ON 8 JULY, INDIAN SECURITY FORCES killed the 21-year-old Hizbul Mujahideen commander Burhan Muzaffar Wani in Kashmir’s Anantnag district. Anger immediately erupted in the valley, and protestors took to the streets in their thousands, even in towns and villages that were usually unaffected by past agitations. Protestors blocked roads, imposed shutdowns, shouted anti-India slogans and pelted stones at security personnel who tried to restrain them.
When I travelled through Kashmir in July, most people I spoke to felt that Burhan’s killing was followed by a dramatic upsurge in the Kashmiri resistance movement. “He openly challenged the mighty Indian state,” a Kashmiri journalist told me. “No more hiding guns under the pheran. No more using pseudonyms. No more hiding behind a mask. That appealed to the people who have been suppressed under the fear of large-scale military presence.” Burhan, he added, “brought the discussion back to the dinner table.”
As in 2010, when the valley last witnessed protests of this scale, the Indian government responded with crushing force, deploying army and paramilitary personnel, who fired at protesters in several places across Kashmir. At the time this story went to press, 89 civilians had been killed, and more than 13,000 injured.

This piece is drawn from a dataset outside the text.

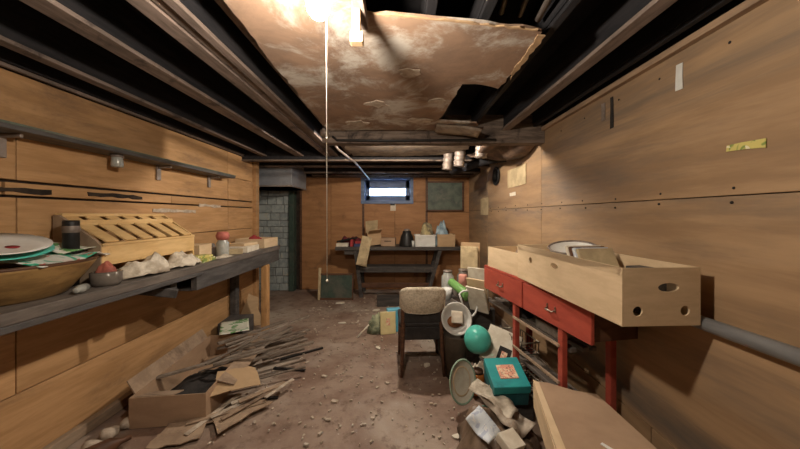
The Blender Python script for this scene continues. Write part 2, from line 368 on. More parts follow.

In 2010, several separatist leaders—most prominently Syed Ali Shah Geelani—had been at the forefront of the agitations. These leaders regularly issued calendars that told protesters when to begin agitations, when to halt them, when to take out marches, when to visit the families of the dead and the injured, and even when to go shopping. The protesters obeyed unquestioningly. There was little doubt that Geelani was the leader of the Kashmiri resistance—perhaps the first such figure since Sheikh Abdullah five decades earlier.